Will we ever get a straight answer to one of the simplest questions of all time?
This is a bit more philosophical, and the political references are a bit dated now, but some of you might be into that kind of thing.
WHY DID THE CHICKEN CROSS THE ROAD?
Plato: For the greater good.
Karl Marx: It was a historical inevitability.
Machiavelli: So that its subjects will view it with admiration, as a chicken which has the daring and courage to boldly cross the road, but also with fear, for whom among them has the strength to contend with such a paragon of avian virtue? In such a manner is the princely chicken’s dominion maintained.
Hippocrates: Because of an excess of light pink gooey stuff in its pancreas.
Thomas de Torquemada: Give me 10 minutes with the chicken and I’ll find out.
Timothy Leary: Because that’s the only kind of trip the Establishment would let it take.
Douglas Adams: Forty-two.
Nietzsche: Because if you gaze too long across the road, the road gazes across you.
Oliver North: National Security was at stake.
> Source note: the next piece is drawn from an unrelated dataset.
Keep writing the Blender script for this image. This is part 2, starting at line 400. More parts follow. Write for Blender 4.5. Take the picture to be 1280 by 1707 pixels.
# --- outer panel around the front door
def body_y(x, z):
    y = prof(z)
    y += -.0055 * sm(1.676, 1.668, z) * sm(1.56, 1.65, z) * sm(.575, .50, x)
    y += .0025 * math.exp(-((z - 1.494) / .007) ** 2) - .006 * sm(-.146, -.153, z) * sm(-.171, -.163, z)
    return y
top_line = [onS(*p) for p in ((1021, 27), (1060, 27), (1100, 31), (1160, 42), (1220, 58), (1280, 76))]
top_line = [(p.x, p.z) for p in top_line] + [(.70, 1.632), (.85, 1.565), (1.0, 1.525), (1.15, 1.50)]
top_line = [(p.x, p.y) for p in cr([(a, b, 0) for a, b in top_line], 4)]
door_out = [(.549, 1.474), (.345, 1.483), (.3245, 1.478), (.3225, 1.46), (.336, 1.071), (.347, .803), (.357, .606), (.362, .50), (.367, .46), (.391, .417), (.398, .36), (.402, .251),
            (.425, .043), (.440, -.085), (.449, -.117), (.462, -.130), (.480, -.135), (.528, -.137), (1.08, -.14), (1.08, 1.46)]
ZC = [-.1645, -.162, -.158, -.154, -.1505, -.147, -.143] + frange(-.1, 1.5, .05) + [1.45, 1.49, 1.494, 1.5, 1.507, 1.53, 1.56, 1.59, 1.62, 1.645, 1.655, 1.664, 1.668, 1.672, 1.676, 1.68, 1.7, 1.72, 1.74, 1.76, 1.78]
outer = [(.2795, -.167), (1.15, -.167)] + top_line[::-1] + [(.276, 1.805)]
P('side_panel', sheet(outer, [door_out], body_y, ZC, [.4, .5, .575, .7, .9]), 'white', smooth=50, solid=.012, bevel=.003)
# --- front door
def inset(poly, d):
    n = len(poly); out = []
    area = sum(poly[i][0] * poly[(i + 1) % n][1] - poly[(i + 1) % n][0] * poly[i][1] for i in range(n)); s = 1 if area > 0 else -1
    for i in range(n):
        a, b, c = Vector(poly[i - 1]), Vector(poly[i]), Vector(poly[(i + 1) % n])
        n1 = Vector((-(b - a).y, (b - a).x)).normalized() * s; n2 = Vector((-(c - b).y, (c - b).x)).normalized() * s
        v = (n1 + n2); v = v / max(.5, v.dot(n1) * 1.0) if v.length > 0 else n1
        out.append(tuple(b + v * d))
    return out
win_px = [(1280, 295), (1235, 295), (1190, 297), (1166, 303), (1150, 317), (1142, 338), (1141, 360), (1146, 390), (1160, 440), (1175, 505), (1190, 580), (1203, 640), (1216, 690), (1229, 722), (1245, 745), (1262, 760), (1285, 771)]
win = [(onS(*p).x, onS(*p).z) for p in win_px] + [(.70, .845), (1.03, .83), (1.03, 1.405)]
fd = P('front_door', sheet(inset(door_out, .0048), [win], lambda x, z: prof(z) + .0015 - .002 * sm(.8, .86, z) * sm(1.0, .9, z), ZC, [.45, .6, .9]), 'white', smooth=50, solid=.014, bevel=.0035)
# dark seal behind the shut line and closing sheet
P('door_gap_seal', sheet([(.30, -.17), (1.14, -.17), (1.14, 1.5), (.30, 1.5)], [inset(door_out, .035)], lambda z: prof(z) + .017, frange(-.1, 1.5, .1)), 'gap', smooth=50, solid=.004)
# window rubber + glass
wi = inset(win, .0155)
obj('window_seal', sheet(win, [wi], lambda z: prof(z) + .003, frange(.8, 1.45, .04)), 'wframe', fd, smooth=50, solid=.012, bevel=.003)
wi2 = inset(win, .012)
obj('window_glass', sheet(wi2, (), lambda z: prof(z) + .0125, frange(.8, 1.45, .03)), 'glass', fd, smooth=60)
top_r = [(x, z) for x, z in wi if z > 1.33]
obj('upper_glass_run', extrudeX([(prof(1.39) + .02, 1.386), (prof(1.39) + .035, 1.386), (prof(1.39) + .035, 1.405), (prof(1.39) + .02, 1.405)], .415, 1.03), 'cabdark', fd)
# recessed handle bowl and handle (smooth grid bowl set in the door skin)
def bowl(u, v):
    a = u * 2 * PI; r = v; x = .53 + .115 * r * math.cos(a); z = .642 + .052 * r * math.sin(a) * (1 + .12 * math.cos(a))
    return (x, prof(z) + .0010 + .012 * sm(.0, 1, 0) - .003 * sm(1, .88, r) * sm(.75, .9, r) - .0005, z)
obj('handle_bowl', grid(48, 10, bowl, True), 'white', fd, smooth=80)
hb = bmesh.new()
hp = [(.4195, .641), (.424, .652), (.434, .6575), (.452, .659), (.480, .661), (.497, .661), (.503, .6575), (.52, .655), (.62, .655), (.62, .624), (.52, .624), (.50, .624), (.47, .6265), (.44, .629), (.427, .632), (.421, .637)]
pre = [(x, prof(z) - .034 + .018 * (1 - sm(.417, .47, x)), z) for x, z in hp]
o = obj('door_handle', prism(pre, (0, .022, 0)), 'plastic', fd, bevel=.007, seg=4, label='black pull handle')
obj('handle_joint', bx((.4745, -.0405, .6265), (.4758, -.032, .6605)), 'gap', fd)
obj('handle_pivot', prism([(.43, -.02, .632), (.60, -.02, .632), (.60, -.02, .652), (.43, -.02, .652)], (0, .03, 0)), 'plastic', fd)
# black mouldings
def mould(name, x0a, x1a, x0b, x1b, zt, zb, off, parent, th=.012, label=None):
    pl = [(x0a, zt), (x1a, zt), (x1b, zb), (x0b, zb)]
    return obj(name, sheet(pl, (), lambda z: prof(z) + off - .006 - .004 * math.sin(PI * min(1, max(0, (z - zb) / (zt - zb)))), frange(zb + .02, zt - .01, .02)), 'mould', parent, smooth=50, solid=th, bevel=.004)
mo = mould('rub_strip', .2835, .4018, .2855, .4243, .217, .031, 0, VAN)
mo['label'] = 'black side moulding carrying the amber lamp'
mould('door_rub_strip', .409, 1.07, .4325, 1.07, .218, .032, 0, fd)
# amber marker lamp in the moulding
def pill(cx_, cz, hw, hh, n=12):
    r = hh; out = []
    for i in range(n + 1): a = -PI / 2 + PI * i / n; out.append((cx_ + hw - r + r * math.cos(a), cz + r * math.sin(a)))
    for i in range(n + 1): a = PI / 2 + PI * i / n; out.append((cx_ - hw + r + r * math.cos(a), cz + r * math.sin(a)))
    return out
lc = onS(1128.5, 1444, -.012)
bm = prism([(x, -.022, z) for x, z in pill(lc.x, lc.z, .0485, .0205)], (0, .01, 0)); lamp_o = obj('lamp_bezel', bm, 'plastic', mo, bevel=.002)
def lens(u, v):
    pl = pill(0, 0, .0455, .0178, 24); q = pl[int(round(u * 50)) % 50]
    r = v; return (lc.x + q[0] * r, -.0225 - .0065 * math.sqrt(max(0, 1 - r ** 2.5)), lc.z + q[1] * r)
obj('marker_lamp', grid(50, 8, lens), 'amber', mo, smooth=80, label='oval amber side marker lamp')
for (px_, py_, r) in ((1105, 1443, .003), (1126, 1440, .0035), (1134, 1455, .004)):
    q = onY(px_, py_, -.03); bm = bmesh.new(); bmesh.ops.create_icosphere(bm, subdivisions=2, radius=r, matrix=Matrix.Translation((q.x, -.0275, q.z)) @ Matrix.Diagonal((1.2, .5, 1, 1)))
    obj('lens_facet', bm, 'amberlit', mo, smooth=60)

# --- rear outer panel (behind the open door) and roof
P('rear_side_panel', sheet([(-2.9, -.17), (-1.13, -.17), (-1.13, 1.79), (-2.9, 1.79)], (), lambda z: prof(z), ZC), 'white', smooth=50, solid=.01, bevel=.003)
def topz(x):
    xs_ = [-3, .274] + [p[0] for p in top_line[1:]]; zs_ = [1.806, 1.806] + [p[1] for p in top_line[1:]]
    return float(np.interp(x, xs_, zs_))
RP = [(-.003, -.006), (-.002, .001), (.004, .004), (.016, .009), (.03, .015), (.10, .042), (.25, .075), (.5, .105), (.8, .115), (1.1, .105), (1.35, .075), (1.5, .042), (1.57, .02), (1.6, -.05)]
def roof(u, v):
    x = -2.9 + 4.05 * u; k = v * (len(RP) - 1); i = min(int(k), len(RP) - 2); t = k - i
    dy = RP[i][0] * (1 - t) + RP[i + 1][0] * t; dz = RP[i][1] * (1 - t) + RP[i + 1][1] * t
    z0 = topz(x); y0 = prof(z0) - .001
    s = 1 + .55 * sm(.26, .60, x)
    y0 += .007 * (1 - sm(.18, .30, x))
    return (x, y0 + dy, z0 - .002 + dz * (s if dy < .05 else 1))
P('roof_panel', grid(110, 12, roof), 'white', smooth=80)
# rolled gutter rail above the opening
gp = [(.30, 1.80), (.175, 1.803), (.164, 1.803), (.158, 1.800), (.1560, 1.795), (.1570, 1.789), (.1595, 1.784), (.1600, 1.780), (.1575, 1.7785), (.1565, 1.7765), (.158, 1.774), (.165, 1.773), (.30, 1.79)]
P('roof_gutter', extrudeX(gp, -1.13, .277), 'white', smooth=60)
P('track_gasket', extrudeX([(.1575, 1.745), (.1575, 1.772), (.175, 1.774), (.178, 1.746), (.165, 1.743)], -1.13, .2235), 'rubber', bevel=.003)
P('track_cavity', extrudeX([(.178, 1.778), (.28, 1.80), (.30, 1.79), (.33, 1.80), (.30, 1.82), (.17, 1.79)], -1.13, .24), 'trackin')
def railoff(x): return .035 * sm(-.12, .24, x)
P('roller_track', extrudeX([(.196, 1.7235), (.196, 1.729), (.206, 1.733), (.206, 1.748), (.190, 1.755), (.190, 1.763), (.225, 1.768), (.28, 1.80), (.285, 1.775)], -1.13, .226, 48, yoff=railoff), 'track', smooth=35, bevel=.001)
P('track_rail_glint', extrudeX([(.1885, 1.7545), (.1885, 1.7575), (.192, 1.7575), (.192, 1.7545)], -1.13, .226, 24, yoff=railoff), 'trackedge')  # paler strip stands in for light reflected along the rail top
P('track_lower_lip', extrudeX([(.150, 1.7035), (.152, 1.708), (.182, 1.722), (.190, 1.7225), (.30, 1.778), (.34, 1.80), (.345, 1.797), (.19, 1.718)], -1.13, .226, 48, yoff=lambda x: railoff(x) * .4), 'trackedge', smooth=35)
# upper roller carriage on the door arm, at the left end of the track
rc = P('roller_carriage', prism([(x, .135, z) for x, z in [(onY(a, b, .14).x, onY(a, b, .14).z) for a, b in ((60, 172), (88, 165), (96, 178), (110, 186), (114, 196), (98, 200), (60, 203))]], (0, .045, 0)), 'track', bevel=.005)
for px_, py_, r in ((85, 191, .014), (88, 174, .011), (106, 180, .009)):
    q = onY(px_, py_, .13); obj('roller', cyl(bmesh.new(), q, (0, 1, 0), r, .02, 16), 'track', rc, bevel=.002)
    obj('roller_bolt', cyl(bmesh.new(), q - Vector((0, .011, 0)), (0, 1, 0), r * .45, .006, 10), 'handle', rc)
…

B.F. Skinner: Because the external influences which had pervaded its sensorium from birth had caused it to develop in such a fashion that it would tend to cross roads, even while believing these actions to be of its own free will.
Carl Jung: The confluence of events in the cultural gestalt necessitated that individual chickens cross roads at this historical juncture, and therefore synchronicitously brought such occurrences into being.
Jean-Paul Sartre: In order to act in good faith and be true to itself, the chicken found it necessary to cross the road.
Ludwig Wittgenstein: The possibility of “crossing” was encoded into the objects “chicken” and “road”, and circumstances came into being which caused the actualisation of this potential occurrence.
Albert Einstein: Whether the chicken crossed the road or the road crossed the chicken depends upon your frame of reference.
Aristotle: To actualise its potential.
Buddha: If you ask this question, you deny your own chicken nature.
Howard Cosell: It may very well have been one of the most astonishing events to grace the annals of history. A historic, unprecedented avian biped with the temerity to attempt such an herculean achievement formerly relegated to homosapien pedestrians is truly a remarkable occurrence.
Salvador Dali: The Fish.
Darwin: It was the logical next step after coming down from the trees.
Emily Dickinson: Because it could not stop for death.
Epicurus: For fun.
Ralph Waldo Emerson: It didn’t cross the road; it transcended it.
Johann Friedrich von Goethe: The eternal hen principle made it do it.
Ernest Hemingway: To die. In the rain.
Werner Heisenberg: We are not sure which side of the road the chicken was on, but it was moving very fast.
David Hume: Out of custom and habit.
Jack Nicholson: ‘Cause it (censored) wanted to. That’s the (censored) reason.
Pyrrho the Sceptic: What road?
Ronald Reagan: I forget.
The Sphinx: You tell me.
Henry David Thoreau: To live deliberately … and suck all the marrow out of life.
Mark Twain: The news of its crossing has been greatly exaggerated.